1.基準地震動(水平方向620ガル)が小さすぎる(19〜20頁)

 基準地震動水平方向620ガルは小さすぎる。既往最大の地震動は2000ガルを超えている。たとえば、2004年に起きたの新潟県中越地震では2516ガル、2008年の岩手・宮城内陸地震では岩手県一関市厳美町祭畤で4022ガルを記録した。
 また新潟県の柏崎刈羽原発が2007年の中越沖地震で停止してしまったときは、構内にある地震計が記録した加速度は1500ガルにも達していた。
 司法が指摘したように、「新規制基準は緩やかすぎて、これに適合しても安全性は確保できない」し、大津地裁が福島第一原発事故の原因究明が「道半ば」としたうえで、国が策定した新規制基準の安全性を疑問視した。
 さらに、島崎前委員長代理、長沢大阪府立大学名誉教授、岡村高知大学教授、政府の地震調査委員会、など多くの専門家が本年に指摘しているように、今の基準地震動の策定方法は過小になっている。また、熊本大地震を分析し長周期や繰り返し地震への対策も検討するべきだ。

2.「免震重要棟なし」(247〜253頁、390〜399頁)

 東電福島第一原発事故における吉田所長以下の免震重要棟内で収束作業がなければイチエフ事故はもっと厳しくなり本州に誰も住めなくなったかも知れない。それを考えれば、「免震重要棟なし」で原発を動かすことは許されないはず。
 5年猶予の規定がある訳でもないのに川内原発の稼働を容認したのもおかしいが、玄海3・4号機の稼働も「免震重要棟なし」では絶対に認めるべきではない。
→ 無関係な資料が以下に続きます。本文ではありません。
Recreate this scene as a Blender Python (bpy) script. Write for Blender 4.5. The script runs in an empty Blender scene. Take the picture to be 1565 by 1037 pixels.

3.「鍛造」問題で現物調査をしていない(121〜231頁)

 フランスで発覚した問題(原子炉に基準以上の炭素を含んだ比較的もろい鉄の合金が使われた疑い)がまだ解明されていない。直ちに原発を止めて調査するべきだ。玄海原発3・4号機は日本鋳鍛鋼の鋼材を使っているのであるから、炭素偏析の有無を現物の非破壊検査または破壊検査で調査するべきだ。

4.避難計画はあまりに非現実的で実効性なし(全般)

 玄海原発の周辺自治体や住民がずっと指摘してきたように、また原子力防災訓練と熊本大地震との対比で明らかなように、玄海原発にひとたび大事故が起こった場合には周辺住民が被ばくせずに避難できる保証は全くない。熊本大地震では避難の為の道路が寸断され新幹線も復旧に1週間以上かかった。避難計画に実行性がないのであるから原発の再稼働は無理だ。
 それに、避難が必要になりヨウ素剤配布が必要になる可能性があるのであれば、原発を動かすべきではない。

5.「安全文化の欠如」(全般)

 田中原子力規制委員長は、常々電力会社の安全文化の向上を唱えているが、私から見れば原子力規制委員会にこそ安全文化の欠如が顕著だ。以下にその理由を例示する。
・熊本大地震が起こっていても川内原発を止めようともしない川内原発から5.6kmの高江で震度5弱が観測された。そして、気象庁がその後も大地震が起こり得ると警告していたにも拘らず原子力規制委員会は川内原発を止めなかった。
・司法によって高浜原発の稼働を差し止められ、もろもろの原発についても再稼働するなという訴訟が起こされている。それでも、真摯な技術的な説明を司法や「国民」にせず、「新規制基準」見直しや審査のやり直しや原発を止めることもしない。
・フランスで原子炉の強度不足の欠陥が疑われる問題が起こったにも拘らず、川内原発を止めようともしなかった。
・川内原発の再稼動において、審査時に2016年3月に完成予定としていた免震重要棟について、稼働する時(2015年8月)には九州電力が着工すらしていないことを知りながら、規制委は再稼働を認めた。
・「新規制基準」や審査について、多くの科学者・技術者が問題点を指摘しているにも拘らず、広範な専門家・有識者・国民を招いて科学・技術的な公開討論を闘わすことをせず、無視している。
・東電福島第一原発事故の収束作業でも廃炉作業でも、放射能汚染物の垂れ流しを容認している。特に、汚染水のアンダーコントロールもブロックできているという今や誰にも明らかになった安倍晋三首相の大嘘をも田中委員長は是認した。
・原発稼働40年ルールを破り「例外中の例外」のはずの20年延長を、高浜・美浜で認めた。
・11月22日の福島県沖地震において東電福島第二原発3号機において、使用済み核燃料の冷却停止が起こった折にも、東電とともにその問題を過小評価し、日本に18000トンもある使用済み核燃料の問題を隠している。